- [Given problem]
Shown below is a listing with pictures; reproduce exactly, and only, the lines between the ones containing "Reconstruct this image" and "for o in list(bpy.data.objects): bpy.data.objects.remove(o)", inclusive, leaving the pictures out.

-- Start of Data listing --

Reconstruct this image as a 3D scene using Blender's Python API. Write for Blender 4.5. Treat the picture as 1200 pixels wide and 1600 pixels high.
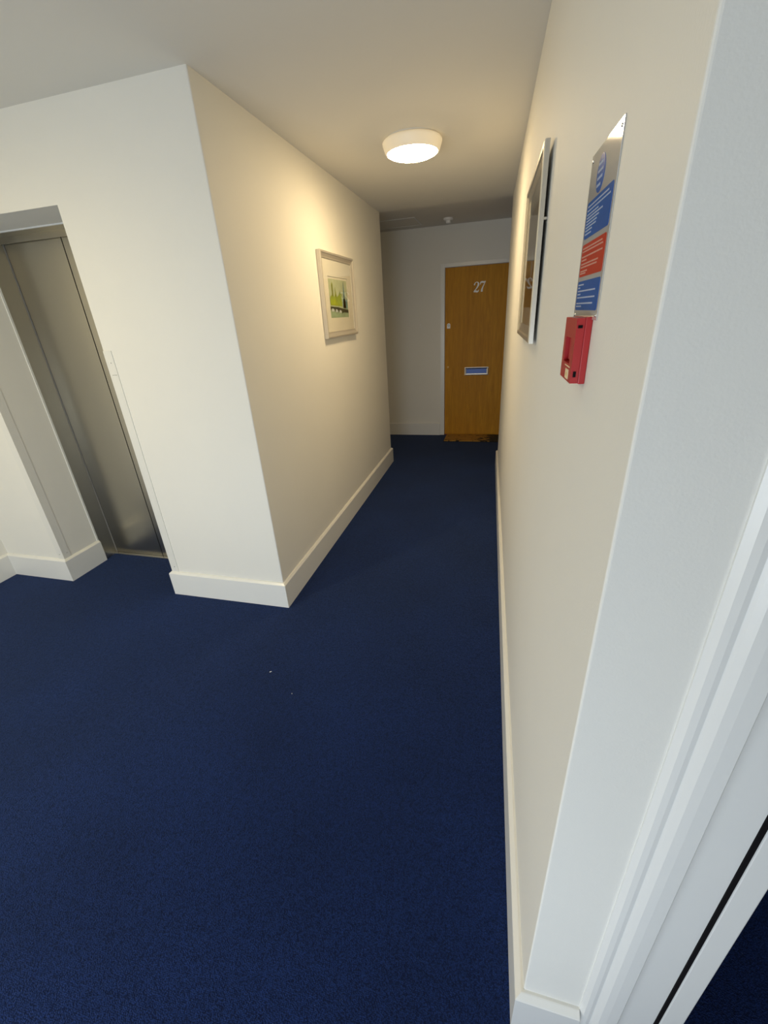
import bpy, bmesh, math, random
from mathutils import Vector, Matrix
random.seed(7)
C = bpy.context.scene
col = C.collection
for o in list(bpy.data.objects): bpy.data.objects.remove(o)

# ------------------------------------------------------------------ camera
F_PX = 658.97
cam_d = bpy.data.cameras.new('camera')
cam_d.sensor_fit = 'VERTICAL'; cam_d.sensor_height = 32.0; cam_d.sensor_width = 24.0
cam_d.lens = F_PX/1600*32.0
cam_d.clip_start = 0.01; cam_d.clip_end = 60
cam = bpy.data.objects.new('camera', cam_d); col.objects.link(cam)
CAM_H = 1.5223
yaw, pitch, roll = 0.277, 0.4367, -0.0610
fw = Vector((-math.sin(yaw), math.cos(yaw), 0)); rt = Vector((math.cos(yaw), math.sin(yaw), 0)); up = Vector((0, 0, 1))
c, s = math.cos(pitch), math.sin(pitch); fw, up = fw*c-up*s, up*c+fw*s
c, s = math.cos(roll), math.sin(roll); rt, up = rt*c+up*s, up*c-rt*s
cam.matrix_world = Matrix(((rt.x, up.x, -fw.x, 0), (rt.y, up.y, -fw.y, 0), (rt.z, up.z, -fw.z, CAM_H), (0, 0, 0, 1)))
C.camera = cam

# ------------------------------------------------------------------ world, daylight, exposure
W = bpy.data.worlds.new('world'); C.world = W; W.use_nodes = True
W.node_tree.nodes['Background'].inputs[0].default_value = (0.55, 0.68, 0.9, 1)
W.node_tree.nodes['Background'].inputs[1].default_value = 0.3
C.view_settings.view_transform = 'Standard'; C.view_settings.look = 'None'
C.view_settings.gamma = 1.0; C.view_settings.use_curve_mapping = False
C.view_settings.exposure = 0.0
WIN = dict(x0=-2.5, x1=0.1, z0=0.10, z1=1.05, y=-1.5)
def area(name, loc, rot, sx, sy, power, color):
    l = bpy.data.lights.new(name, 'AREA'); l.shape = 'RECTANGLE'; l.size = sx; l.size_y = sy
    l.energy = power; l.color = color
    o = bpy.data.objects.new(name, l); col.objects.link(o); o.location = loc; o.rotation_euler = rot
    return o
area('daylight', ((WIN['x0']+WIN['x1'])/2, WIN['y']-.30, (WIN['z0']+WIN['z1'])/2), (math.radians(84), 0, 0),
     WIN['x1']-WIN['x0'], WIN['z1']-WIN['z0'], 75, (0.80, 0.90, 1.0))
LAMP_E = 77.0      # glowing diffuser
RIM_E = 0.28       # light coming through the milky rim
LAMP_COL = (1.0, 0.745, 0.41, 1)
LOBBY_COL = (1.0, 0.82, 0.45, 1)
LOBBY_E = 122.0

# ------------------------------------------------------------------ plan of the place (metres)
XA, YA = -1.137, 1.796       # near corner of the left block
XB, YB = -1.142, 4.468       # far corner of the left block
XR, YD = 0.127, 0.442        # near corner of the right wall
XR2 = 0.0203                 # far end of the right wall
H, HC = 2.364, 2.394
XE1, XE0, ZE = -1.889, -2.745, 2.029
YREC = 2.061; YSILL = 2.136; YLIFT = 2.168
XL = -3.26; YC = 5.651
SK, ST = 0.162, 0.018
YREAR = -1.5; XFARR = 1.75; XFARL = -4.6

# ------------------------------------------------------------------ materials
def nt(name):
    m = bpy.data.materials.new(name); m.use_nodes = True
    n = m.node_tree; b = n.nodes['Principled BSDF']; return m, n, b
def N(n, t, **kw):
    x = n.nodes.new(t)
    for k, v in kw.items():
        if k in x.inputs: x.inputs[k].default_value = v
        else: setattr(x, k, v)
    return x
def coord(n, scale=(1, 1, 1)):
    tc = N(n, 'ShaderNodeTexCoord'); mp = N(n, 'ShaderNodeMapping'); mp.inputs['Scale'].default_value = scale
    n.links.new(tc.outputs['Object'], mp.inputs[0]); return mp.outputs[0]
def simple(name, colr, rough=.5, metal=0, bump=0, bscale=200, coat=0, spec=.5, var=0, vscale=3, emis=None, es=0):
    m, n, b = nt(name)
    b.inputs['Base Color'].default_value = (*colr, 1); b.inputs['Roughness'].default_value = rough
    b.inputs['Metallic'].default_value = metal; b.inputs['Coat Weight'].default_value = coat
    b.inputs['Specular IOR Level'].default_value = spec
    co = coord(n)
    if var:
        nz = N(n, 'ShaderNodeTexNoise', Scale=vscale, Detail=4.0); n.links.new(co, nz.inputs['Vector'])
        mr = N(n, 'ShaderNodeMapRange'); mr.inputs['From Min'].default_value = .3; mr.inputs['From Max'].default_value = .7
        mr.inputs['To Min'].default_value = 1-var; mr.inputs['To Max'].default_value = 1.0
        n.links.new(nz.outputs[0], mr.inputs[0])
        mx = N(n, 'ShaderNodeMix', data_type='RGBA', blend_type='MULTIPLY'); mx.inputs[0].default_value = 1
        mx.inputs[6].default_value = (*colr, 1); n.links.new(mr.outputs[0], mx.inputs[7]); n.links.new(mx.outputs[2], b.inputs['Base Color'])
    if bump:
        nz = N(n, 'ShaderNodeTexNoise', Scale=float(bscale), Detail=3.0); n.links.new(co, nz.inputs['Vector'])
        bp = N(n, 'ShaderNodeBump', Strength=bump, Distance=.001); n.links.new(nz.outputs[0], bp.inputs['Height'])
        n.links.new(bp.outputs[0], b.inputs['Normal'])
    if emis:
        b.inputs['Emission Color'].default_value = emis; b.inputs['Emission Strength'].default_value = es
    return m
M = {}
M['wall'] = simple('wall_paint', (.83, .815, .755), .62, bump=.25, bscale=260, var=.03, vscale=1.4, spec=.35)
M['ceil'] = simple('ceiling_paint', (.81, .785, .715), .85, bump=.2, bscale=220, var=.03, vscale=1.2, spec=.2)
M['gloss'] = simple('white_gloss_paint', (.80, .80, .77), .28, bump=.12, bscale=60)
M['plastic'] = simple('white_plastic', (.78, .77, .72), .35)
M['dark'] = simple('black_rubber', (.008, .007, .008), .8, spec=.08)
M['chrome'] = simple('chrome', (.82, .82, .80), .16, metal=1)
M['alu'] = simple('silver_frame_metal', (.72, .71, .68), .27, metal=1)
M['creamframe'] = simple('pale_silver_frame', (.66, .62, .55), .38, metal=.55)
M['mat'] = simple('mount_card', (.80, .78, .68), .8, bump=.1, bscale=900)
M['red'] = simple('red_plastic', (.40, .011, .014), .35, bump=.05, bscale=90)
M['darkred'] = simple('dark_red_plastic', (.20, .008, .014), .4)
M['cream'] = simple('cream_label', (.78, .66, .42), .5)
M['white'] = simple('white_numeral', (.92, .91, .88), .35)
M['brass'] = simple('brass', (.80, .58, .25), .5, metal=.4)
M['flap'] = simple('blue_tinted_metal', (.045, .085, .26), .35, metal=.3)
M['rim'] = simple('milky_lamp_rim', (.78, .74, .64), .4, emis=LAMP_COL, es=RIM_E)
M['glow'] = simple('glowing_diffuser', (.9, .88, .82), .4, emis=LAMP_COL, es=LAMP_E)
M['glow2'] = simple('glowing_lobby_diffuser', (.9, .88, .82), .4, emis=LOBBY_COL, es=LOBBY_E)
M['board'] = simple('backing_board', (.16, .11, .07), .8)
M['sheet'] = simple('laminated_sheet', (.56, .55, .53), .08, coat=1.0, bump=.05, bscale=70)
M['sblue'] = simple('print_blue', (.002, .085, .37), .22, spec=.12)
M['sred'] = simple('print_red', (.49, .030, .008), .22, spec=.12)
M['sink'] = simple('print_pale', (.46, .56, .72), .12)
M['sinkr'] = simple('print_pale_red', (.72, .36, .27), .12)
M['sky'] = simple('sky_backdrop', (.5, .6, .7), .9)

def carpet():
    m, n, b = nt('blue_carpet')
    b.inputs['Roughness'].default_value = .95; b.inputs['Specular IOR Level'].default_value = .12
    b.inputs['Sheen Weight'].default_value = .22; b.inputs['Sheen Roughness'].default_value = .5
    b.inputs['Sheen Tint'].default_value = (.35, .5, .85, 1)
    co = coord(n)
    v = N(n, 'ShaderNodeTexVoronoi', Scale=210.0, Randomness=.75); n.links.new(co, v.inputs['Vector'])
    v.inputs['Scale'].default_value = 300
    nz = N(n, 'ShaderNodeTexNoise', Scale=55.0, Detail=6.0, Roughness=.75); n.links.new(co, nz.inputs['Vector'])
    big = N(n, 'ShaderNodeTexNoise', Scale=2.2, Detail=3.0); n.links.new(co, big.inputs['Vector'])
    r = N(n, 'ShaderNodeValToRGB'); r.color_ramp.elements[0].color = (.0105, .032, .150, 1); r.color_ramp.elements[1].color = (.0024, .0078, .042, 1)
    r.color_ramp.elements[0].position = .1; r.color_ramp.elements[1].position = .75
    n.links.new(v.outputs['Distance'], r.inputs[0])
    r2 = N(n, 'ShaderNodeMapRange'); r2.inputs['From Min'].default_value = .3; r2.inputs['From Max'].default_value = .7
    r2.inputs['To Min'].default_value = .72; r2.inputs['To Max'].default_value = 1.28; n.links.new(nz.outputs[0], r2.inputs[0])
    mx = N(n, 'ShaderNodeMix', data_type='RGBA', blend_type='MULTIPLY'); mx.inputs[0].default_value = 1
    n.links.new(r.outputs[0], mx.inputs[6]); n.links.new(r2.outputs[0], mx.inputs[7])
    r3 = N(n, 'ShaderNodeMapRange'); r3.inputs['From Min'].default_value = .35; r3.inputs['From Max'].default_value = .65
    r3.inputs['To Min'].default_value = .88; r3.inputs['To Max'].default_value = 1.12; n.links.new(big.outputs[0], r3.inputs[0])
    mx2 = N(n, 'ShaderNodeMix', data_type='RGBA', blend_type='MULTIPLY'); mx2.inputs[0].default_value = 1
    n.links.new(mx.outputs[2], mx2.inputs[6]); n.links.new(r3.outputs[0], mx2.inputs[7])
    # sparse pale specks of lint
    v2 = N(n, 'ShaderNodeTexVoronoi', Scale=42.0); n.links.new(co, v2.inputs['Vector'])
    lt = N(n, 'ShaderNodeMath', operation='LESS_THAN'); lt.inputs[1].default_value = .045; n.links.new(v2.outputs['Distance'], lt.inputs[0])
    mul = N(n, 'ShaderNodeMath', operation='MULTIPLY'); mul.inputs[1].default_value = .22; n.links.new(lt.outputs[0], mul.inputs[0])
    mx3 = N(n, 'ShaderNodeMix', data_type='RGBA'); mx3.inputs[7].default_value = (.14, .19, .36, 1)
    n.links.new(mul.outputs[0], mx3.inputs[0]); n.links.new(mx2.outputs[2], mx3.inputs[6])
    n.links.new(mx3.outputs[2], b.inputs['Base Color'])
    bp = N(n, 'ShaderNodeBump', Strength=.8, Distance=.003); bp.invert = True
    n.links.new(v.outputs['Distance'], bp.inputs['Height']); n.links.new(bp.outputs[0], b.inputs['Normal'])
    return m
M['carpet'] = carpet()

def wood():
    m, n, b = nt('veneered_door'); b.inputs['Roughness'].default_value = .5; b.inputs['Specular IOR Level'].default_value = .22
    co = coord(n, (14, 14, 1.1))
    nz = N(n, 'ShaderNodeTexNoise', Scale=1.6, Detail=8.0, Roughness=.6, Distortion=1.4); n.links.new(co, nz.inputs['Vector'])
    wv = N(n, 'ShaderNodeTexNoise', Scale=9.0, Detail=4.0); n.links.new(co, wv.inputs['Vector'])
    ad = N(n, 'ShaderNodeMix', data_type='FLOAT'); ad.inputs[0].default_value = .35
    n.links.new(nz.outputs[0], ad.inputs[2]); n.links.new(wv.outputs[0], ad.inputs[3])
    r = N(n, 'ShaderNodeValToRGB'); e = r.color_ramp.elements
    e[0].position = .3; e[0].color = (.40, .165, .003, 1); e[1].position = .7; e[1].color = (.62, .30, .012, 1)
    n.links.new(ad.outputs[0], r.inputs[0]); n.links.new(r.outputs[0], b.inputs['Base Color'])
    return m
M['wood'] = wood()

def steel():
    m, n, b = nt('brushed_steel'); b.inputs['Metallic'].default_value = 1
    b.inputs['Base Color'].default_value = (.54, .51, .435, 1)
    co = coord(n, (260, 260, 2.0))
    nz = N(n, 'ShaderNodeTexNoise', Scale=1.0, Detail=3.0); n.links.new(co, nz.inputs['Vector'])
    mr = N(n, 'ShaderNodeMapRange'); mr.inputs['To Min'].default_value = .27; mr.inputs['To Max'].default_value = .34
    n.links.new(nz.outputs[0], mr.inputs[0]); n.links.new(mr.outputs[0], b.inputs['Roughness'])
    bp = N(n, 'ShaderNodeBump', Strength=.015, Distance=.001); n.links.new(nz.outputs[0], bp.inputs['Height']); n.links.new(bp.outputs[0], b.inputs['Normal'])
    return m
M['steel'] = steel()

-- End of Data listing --
-- Start of Data listing --

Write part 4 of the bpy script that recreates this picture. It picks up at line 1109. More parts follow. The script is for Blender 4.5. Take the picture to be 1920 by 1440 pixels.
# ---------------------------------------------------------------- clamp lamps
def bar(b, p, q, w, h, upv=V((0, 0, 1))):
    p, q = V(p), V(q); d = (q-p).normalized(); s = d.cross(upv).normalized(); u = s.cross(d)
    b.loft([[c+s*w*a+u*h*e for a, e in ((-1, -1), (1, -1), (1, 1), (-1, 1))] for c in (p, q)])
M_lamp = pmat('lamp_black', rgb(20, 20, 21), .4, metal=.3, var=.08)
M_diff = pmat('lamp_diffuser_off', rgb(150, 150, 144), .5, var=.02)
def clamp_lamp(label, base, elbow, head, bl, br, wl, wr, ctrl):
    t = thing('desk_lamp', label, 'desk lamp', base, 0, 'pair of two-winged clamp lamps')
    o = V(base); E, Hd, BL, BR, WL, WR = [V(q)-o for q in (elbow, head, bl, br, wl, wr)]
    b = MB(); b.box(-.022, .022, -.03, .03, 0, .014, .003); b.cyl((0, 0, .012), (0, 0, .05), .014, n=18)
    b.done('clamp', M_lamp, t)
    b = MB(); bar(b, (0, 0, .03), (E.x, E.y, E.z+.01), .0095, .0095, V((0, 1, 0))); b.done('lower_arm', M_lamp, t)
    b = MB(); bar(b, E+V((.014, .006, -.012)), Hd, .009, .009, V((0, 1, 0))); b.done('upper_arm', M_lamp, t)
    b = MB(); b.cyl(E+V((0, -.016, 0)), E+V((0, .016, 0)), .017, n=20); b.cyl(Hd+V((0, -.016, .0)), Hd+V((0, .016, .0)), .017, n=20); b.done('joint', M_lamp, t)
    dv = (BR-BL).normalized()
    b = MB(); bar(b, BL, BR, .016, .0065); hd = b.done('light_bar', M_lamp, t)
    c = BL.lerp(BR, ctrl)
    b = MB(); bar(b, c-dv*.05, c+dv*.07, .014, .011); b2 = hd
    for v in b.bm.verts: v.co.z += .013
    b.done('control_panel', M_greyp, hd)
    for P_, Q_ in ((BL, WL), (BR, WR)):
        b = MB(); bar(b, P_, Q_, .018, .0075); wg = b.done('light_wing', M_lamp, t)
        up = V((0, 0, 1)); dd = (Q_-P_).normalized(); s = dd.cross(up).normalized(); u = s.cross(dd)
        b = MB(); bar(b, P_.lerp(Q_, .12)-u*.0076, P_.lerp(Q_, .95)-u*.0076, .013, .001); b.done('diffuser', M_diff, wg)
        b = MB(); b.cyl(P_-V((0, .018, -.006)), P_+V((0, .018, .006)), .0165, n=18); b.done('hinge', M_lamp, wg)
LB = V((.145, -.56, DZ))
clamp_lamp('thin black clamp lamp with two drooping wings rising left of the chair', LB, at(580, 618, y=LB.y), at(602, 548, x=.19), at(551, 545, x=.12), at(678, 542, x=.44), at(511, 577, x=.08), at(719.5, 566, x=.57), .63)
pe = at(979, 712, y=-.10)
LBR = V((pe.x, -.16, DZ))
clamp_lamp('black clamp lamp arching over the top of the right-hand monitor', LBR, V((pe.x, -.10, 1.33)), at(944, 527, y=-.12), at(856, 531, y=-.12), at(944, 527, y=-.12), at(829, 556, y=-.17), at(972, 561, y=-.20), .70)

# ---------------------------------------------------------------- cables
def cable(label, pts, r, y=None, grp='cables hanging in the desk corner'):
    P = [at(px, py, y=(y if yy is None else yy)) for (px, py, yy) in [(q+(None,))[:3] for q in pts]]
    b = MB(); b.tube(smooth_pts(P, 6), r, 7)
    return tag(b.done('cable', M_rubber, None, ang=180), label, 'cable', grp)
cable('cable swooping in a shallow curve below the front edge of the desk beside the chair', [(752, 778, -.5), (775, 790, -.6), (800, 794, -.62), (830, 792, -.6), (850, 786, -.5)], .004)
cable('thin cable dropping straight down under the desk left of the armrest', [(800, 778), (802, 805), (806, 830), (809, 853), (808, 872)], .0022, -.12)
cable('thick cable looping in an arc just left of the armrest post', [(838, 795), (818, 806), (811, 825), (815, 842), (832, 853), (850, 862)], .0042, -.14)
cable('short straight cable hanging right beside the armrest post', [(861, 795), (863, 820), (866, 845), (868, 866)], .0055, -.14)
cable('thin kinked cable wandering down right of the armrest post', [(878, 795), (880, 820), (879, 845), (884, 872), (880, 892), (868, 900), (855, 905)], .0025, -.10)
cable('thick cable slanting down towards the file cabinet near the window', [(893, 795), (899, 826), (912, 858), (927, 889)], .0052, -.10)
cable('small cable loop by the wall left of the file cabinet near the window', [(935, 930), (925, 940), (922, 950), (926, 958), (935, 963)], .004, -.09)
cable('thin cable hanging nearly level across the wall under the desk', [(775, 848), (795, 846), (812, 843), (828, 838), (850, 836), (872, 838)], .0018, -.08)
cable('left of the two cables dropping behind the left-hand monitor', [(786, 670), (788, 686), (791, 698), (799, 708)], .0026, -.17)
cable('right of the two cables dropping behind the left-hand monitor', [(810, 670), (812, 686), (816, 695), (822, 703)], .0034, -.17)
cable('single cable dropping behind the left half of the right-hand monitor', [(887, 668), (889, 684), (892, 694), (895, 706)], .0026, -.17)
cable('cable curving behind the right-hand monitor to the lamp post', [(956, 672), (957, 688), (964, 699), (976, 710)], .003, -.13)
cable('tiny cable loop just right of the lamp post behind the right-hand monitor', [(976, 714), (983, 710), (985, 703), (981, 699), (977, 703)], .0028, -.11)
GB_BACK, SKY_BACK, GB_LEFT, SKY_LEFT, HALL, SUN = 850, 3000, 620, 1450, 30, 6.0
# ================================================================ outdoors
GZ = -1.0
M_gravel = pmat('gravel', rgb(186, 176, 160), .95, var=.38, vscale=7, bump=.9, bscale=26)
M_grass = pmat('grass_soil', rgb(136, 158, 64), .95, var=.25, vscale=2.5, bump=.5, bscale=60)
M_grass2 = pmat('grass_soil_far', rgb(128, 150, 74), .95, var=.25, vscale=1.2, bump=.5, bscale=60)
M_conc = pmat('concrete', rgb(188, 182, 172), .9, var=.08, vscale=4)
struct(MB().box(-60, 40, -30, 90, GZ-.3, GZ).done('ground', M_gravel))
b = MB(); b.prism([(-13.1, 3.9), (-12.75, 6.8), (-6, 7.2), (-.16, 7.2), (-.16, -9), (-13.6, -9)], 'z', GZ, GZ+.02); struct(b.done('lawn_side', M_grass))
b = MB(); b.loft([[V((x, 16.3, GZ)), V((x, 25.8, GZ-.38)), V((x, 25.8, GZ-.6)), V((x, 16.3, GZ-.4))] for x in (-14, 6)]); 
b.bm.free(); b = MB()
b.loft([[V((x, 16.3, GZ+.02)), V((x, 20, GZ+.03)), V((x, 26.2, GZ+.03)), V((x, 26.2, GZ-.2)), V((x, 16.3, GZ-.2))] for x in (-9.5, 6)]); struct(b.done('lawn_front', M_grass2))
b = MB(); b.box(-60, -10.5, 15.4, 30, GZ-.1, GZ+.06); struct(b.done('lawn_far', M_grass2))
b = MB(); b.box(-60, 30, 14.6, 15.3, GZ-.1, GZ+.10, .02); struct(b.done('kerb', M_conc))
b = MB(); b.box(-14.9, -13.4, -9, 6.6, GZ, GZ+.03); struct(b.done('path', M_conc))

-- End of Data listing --

- [Problem solution]
Reconstruct this image as a 3D scene using Blender's Python API. Write for Blender 4.5. Treat the picture as 1200 pixels wide and 1600 pixels high.
import bpy, bmesh, math, random
from mathutils import Vector, Matrix
random.seed(7)
C = bpy.context.scene
col = C.collection
for o in list(bpy.data.objects): bpy.data.objects.remove(o)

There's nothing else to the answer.